**Information shown**:
^^^^^^^^^^^^^^^^
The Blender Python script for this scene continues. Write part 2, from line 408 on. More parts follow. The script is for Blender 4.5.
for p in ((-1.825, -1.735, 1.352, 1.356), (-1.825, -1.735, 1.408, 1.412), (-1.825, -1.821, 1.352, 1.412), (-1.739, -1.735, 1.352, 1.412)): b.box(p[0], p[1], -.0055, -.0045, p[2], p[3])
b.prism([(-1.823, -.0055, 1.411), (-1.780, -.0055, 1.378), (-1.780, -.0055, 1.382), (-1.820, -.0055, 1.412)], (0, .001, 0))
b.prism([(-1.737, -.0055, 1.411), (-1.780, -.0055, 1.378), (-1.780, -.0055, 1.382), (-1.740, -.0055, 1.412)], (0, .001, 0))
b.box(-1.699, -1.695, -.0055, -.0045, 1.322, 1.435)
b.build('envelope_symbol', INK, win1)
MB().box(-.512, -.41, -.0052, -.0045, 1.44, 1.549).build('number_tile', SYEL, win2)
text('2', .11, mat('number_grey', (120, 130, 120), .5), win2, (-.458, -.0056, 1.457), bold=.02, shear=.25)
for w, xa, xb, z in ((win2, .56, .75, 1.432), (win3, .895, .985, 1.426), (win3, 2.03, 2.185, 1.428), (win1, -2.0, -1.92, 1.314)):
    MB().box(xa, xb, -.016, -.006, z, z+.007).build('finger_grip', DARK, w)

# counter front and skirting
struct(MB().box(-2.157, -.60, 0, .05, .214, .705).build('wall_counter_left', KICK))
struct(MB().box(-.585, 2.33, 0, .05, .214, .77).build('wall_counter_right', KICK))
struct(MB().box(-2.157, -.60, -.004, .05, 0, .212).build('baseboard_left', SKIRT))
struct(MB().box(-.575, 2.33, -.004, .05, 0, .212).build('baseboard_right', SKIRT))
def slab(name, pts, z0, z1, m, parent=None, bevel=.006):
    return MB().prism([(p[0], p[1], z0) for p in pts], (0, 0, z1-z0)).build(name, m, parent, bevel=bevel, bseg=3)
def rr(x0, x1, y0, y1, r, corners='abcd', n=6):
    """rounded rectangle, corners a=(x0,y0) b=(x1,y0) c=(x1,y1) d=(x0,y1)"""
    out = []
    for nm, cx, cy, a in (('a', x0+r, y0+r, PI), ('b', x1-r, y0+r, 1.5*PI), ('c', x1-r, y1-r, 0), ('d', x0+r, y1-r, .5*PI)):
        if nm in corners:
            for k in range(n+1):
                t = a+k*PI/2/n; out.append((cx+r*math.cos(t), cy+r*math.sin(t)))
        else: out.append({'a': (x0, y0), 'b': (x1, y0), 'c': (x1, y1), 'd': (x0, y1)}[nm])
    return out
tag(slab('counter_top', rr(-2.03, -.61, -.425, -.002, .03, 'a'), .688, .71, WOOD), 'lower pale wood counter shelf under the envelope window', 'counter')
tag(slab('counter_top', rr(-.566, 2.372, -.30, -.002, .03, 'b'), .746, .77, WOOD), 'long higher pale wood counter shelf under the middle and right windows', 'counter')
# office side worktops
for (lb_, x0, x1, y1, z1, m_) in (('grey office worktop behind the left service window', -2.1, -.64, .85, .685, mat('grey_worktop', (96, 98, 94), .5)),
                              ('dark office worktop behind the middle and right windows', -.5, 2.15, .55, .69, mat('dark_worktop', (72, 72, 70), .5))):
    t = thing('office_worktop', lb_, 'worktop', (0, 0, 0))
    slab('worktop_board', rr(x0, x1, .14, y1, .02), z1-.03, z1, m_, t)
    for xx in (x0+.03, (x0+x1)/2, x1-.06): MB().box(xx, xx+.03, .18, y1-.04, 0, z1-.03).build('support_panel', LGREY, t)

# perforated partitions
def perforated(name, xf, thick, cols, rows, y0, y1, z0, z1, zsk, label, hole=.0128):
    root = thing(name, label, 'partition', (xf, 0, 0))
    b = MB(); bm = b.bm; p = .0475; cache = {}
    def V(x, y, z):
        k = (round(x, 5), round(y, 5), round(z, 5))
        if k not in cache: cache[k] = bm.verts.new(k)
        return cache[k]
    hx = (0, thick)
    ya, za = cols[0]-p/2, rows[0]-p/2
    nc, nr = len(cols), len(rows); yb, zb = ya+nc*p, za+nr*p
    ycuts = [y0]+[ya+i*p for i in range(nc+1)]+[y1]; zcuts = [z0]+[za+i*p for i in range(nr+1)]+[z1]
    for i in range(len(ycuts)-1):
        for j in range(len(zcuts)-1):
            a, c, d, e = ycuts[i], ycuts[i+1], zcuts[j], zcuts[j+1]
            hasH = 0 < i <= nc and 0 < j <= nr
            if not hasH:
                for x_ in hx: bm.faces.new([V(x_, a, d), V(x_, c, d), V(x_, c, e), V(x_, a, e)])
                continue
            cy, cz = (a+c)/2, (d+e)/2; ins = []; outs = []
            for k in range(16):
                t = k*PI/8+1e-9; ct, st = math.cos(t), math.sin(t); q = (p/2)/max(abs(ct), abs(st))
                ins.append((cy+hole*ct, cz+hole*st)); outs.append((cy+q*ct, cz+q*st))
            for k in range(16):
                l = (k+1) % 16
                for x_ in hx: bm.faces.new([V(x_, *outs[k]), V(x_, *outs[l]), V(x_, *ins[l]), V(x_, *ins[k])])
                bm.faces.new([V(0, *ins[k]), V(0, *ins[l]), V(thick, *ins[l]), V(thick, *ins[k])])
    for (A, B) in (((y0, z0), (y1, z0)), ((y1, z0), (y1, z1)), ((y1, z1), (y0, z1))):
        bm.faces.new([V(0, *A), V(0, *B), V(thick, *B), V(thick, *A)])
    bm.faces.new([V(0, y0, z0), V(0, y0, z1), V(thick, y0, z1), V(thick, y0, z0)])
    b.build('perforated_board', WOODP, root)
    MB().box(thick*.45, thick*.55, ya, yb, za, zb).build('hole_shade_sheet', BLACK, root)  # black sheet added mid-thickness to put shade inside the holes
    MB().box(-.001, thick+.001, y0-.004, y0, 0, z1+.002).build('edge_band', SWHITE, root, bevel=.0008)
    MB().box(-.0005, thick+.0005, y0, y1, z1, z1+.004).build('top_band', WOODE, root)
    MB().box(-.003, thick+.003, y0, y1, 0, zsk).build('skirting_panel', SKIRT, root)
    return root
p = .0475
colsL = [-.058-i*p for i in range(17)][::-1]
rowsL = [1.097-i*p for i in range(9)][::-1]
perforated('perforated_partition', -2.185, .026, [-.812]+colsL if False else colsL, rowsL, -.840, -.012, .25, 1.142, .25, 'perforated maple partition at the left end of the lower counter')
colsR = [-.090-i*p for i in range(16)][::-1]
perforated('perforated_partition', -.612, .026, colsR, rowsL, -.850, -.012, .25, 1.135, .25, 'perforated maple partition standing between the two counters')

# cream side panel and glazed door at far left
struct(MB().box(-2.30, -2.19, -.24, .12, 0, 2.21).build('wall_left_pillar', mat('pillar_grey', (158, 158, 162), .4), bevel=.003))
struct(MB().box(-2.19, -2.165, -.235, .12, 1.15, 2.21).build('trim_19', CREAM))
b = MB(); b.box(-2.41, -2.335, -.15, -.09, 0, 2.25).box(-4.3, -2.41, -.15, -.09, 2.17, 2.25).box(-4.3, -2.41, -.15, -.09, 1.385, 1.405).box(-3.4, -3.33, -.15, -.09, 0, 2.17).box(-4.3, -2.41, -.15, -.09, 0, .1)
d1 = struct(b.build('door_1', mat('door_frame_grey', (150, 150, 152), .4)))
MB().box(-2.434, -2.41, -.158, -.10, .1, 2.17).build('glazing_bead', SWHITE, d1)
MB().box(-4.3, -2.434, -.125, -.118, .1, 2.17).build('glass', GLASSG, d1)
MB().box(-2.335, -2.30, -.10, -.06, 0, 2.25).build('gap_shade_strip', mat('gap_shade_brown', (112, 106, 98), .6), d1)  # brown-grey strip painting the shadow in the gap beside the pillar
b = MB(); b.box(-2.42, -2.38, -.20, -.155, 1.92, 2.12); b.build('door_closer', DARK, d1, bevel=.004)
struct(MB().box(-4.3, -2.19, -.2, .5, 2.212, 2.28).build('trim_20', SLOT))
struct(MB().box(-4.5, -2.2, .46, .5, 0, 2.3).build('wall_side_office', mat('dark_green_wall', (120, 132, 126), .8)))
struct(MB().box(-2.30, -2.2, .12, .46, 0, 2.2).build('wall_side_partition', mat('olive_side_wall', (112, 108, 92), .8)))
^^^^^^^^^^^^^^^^
**Aim**: Only the lines from the one with "132, 126), .8)))" through the end of the material are wanted; copy them exactly, both ends included.

**Written solution**:
struct(MB().box(-4.5, -2.2, .46, .5, 0, 2.3).build('wall_side_office', mat('dark_green_wall', (120, 132, 126), .8)))
struct(MB().box(-2.30, -2.2, .12, .46, 0, 2.2).build('wall_side_partition', mat('olive_side_wall', (112, 108, 92), .8)))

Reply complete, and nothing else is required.